Va precisato che Terenzio Baldovin, per parte di madre, era nipote della medaglia d’argento Giuseppe Da Pra Zotto, valoroso ‘ardito’ della guerra 15-18, cui Lozzo ha dedicato la scuola elementare. La figlia di Terenzio, per onorare degnamente il padre che con il suo presentarsi, innocente, davanti alla soldataglia tedesca funse da vittima sacrificale e salvò così abitanti e paese da distruzione certa, da anni perora la Sua causa con la richiesta della intitolazione al proprio genitore di un edificio pubblico o di una strada del paese. Nel 1981 si mosse perfino la segreteria del Presidente Pertini, poi l’Aned di Milano, fin qui, però, inutilmente.
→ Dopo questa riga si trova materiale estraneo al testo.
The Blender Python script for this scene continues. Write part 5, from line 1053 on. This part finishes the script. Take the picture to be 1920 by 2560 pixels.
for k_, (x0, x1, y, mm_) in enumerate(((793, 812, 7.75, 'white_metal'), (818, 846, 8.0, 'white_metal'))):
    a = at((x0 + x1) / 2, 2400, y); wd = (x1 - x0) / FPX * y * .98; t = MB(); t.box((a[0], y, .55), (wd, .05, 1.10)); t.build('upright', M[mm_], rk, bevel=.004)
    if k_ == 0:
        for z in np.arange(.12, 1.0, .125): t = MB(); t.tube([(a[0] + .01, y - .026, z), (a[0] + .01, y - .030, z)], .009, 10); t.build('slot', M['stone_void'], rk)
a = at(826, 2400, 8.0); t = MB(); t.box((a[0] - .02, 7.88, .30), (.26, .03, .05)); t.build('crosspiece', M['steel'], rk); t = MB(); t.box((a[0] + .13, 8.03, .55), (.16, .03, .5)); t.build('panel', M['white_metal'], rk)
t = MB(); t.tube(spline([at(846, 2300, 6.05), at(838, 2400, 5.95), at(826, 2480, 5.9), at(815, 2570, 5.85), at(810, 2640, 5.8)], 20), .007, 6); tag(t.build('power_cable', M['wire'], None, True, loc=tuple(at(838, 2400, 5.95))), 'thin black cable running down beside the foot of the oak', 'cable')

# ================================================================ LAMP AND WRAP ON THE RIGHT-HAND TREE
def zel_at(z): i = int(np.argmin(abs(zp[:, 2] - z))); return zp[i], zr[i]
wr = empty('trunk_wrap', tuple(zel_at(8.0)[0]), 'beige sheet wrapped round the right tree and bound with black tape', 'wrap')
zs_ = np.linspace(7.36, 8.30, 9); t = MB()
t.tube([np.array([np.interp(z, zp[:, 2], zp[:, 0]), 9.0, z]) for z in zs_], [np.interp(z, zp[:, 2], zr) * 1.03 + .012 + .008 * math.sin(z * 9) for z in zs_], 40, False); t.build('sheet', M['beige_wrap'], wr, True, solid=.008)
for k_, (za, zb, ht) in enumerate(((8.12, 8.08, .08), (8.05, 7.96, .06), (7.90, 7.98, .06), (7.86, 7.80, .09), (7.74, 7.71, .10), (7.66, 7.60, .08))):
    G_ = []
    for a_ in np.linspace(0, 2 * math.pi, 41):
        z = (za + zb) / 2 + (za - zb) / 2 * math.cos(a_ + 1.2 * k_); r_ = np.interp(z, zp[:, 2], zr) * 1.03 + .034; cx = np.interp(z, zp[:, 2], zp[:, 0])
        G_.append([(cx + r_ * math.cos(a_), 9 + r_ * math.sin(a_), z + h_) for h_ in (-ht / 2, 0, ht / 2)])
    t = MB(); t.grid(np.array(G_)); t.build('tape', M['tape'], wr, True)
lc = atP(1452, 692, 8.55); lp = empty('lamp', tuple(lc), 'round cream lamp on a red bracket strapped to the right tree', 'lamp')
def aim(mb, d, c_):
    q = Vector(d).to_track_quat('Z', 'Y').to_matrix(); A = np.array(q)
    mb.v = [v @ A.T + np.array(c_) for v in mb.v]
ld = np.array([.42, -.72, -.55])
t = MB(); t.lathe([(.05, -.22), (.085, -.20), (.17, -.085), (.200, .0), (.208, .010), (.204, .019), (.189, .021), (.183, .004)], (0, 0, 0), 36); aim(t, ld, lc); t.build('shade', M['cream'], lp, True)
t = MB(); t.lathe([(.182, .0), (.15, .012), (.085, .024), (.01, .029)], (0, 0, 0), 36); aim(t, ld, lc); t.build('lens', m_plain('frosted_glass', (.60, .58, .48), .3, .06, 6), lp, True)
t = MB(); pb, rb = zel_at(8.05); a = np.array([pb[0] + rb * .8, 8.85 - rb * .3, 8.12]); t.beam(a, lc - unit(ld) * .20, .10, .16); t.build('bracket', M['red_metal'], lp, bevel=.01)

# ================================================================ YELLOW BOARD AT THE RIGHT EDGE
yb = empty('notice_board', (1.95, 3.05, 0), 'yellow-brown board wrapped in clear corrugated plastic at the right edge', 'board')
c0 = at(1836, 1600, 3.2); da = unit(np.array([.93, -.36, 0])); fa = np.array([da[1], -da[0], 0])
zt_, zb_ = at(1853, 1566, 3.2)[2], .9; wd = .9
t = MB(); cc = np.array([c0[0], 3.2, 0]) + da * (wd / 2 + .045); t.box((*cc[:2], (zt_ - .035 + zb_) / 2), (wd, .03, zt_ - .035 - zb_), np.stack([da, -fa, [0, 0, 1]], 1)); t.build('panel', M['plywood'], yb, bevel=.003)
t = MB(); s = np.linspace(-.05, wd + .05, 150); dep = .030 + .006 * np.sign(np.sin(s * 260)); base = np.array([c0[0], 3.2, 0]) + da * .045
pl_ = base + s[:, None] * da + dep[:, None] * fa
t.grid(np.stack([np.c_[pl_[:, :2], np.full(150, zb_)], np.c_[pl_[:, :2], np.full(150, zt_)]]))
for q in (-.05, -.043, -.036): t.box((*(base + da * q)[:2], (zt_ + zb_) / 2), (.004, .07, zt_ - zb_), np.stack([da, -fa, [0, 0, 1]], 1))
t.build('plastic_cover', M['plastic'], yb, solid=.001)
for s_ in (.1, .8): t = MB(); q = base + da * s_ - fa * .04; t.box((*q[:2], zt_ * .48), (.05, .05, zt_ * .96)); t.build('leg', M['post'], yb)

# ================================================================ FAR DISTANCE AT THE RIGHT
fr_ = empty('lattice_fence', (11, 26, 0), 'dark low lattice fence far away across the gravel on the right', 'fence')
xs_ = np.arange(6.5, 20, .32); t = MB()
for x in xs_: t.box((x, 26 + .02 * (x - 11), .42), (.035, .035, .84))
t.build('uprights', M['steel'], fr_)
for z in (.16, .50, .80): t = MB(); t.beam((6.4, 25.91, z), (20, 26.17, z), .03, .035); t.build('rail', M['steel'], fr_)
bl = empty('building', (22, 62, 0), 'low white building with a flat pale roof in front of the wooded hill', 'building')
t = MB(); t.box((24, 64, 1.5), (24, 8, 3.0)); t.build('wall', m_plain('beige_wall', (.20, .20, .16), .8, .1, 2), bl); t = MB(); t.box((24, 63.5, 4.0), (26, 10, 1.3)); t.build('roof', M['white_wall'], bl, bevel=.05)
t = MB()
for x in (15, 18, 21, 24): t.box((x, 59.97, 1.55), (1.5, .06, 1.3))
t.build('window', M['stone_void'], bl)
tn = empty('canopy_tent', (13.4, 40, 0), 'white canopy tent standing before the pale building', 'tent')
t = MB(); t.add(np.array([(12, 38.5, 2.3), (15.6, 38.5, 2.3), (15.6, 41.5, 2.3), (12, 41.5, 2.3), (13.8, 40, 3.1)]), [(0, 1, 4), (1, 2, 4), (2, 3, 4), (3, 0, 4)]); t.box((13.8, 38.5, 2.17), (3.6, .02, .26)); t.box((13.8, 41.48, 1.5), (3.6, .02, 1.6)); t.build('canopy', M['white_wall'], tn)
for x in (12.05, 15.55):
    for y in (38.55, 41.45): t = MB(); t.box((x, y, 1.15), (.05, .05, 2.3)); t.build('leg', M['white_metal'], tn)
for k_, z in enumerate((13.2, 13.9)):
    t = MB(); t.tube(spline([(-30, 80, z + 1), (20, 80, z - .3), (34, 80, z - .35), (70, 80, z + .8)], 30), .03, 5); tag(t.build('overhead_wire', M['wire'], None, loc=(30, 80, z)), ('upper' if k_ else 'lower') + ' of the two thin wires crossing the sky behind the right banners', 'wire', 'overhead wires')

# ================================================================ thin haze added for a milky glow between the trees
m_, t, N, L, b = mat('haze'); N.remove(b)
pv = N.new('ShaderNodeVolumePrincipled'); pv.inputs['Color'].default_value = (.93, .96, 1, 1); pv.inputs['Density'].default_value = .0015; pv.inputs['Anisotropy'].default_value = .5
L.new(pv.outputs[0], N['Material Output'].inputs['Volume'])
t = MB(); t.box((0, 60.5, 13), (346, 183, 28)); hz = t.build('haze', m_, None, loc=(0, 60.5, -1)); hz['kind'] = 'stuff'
Perché lo zio del nostro, ucciso in battaglia, è ricordato con l’intitolazione di una scuola ed il nipote, eroe certamente non da meno, si vede denegato questo giusto e legittimo riconoscimento auspicato ed espresso dalla figlia?
L’eroismo, come qui spiegato, può assumere diverse connotazioni e valenze: quello di cui ha dato prova Terenzio appare certamente degno di menzione appropriata (non solo di una modesta -ed ora sbiadita!!- citazione sul monumento in piazza). Che i giovani sappiano e ricordino chi ha salvato il nostro paese pagando un prezzo altissimo (e ciò prescindendo da valutazioni ideologiche, oggi più che mai fuori luogo).
NB Il sindaco Mario Da Pra, all’epoca, aveva dato al Presidente Pertini una risposta certamente possibilista, subordinata all’assetto della toponomastica futura. Sono trascorsi 30 anni ed ora sembra che Terenzio debba continuare ad accontentarsi del suo nome (quasi illeggibile!!) sulla targa consunta del monumento.
* il testo del presente articolo è stato pubblicato sul numero di novembre (pag. 16) del foglio mensile Il Cadore.